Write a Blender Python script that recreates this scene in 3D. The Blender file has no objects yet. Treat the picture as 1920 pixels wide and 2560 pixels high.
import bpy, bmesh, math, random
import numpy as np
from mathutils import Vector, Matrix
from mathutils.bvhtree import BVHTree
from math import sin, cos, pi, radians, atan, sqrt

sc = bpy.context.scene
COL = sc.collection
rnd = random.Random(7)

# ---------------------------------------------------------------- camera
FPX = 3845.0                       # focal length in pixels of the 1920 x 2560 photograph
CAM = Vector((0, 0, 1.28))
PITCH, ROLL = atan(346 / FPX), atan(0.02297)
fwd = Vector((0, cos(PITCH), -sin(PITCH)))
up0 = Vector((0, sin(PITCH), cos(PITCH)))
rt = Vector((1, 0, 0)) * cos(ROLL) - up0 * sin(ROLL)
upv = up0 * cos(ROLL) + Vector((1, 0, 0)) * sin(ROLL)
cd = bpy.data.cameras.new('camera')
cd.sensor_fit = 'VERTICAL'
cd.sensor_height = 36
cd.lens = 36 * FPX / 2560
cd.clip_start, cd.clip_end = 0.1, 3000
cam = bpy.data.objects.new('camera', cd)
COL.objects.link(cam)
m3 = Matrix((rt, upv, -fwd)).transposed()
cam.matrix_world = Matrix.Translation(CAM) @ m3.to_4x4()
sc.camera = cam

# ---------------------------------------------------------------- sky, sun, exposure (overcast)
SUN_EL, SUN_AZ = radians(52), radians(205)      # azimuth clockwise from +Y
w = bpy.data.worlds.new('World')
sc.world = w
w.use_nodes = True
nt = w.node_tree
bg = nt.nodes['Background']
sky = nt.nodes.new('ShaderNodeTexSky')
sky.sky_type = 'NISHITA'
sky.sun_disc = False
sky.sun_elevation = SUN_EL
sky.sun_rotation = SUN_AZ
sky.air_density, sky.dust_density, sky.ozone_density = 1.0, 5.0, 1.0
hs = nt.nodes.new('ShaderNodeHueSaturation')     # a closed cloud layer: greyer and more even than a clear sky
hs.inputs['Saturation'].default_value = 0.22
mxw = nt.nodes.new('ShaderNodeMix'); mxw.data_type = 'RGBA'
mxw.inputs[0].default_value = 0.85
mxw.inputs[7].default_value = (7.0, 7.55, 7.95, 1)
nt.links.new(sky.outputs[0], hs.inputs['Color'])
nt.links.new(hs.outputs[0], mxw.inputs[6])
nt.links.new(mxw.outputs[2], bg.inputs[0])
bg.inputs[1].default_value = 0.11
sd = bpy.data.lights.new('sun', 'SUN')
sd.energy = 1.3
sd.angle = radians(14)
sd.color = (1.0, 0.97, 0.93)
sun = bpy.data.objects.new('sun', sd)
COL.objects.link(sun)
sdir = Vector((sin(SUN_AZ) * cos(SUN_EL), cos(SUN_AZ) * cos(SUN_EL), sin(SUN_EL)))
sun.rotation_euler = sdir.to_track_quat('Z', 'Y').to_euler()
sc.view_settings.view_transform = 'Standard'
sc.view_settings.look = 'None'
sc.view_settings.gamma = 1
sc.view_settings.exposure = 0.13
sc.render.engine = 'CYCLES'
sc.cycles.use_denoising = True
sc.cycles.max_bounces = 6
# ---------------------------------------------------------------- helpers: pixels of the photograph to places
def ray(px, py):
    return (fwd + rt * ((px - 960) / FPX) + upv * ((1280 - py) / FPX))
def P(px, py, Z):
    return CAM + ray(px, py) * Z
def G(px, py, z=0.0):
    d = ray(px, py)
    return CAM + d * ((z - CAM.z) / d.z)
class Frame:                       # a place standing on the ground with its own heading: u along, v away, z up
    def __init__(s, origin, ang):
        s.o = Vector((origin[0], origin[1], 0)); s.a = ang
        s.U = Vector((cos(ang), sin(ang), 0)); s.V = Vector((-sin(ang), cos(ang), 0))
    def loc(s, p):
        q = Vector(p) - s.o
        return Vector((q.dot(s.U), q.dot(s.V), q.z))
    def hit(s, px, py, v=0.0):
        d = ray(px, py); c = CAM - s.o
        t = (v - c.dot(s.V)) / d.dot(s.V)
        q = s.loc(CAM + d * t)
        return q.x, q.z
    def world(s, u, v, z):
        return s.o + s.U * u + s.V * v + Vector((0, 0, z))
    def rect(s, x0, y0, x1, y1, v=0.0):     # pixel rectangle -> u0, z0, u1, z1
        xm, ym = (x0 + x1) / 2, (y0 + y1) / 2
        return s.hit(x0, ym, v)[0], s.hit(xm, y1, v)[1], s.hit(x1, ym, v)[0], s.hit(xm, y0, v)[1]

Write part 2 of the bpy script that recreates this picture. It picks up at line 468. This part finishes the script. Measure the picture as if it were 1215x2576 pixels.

Task: Please repeat the material above, word for word and in full.

Expected answer:
Write a Blender Python script that recreates this scene in 3D. The Blender file has no objects yet. Treat the picture as 1920 pixels wide and 2560 pixels high.
import bpy, bmesh, math, random
import numpy as np
from mathutils import Vector, Matrix
from mathutils.bvhtree import BVHTree
from math import sin, cos, pi, radians, atan, sqrt

sc = bpy.context.scene
COL = sc.collection
rnd = random.Random(7)

# ---------------------------------------------------------------- camera
FPX = 3845.0                       # focal length in pixels of the 1920 x 2560 photograph
CAM = Vector((0, 0, 1.28))
PITCH, ROLL = atan(346 / FPX), atan(0.02297)
fwd = Vector((0, cos(PITCH), -sin(PITCH)))
up0 = Vector((0, sin(PITCH), cos(PITCH)))
rt = Vector((1, 0, 0)) * cos(ROLL) - up0 * sin(ROLL)
upv = up0 * cos(ROLL) + Vector((1, 0, 0)) * sin(ROLL)
cd = bpy.data.cameras.new('camera')
cd.sensor_fit = 'VERTICAL'
cd.sensor_height = 36
cd.lens = 36 * FPX / 2560
cd.clip_start, cd.clip_end = 0.1, 3000
cam = bpy.data.objects.new('camera', cd)
COL.objects.link(cam)
m3 = Matrix((rt, upv, -fwd)).transposed()
cam.matrix_world = Matrix.Translation(CAM) @ m3.to_4x4()
sc.camera = cam

# ---------------------------------------------------------------- sky, sun, exposure (overcast)
SUN_EL, SUN_AZ = radians(52), radians(205)      # azimuth clockwise from +Y
w = bpy.data.worlds.new('World')
sc.world = w
w.use_nodes = True
nt = w.node_tree
bg = nt.nodes['Background']
sky = nt.nodes.new('ShaderNodeTexSky')
sky.sky_type = 'NISHITA'
sky.sun_disc = False
sky.sun_elevation = SUN_EL
sky.sun_rotation = SUN_AZ
sky.air_density, sky.dust_density, sky.ozone_density = 1.0, 5.0, 1.0
hs = nt.nodes.new('ShaderNodeHueSaturation')     # a closed cloud layer: greyer and more even than a clear sky
hs.inputs['Saturation'].default_value = 0.22
mxw = nt.nodes.new('ShaderNodeMix'); mxw.data_type = 'RGBA'
mxw.inputs[0].default_value = 0.85
mxw.inputs[7].default_value = (7.0, 7.55, 7.95, 1)
nt.links.new(sky.outputs[0], hs.inputs['Color'])
nt.links.new(hs.outputs[0], mxw.inputs[6])
nt.links.new(mxw.outputs[2], bg.inputs[0])
bg.inputs[1].default_value = 0.11
sd = bpy.data.lights.new('sun', 'SUN')
sd.energy = 1.3
sd.angle = radians(14)
sd.color = (1.0, 0.97, 0.93)
sun = bpy.data.objects.new('sun', sd)
COL.objects.link(sun)
sdir = Vector((sin(SUN_AZ) * cos(SUN_EL), cos(SUN_AZ) * cos(SUN_EL), sin(SUN_EL)))
sun.rotation_euler = sdir.to_track_quat('Z', 'Y').to_euler()
sc.view_settings.view_transform = 'Standard'
sc.view_settings.look = 'None'
sc.view_settings.gamma = 1
sc.view_settings.exposure = 0.13
sc.render.engine = 'CYCLES'
sc.cycles.use_denoising = True
sc.cycles.max_bounces = 6
# ---------------------------------------------------------------- helpers: pixels of the photograph to places
def ray(px, py):
    return (fwd + rt * ((px - 960) / FPX) + upv * ((1280 - py) / FPX))
def P(px, py, Z):
    return CAM + ray(px, py) * Z
def G(px, py, z=0.0):
    d = ray(px, py)
    return CAM + d * ((z - CAM.z) / d.z)
class Frame:                       # a place standing on the ground with its own heading: u along, v away, z up
    def __init__(s, origin, ang):
        s.o = Vector((origin[0], origin[1], 0)); s.a = ang
        s.U = Vector((cos(ang), sin(ang), 0)); s.V = Vector((-sin(ang), cos(ang), 0))
    def loc(s, p):
        q = Vector(p) - s.o
        return Vector((q.dot(s.U), q.dot(s.V), q.z))
    def hit(s, px, py, v=0.0):
        d = ray(px, py); c = CAM - s.o
        t = (v - c.dot(s.V)) / d.dot(s.V)
        q = s.loc(CAM + d * t)
        return q.x, q.z
    def world(s, u, v, z):
        return s.o + s.U * u + s.V * v + Vector((0, 0, z))
    def rect(s, x0, y0, x1, y1, v=0.0):     # pixel rectangle -> u0, z0, u1, z1
        xm, ym = (x0 + x1) / 2, (y0 + y1) / 2
        return s.hit(x0, ym, v)[0], s.hit(xm, y1, v)[1], s.hit(x1, ym, v)[0], s.hit(xm, y0, v)[1]

Write part 2 of the bpy script that recreates this picture. It picks up at line 468. This part finishes the script. Measure the picture as if it were 1215x2576 pixels.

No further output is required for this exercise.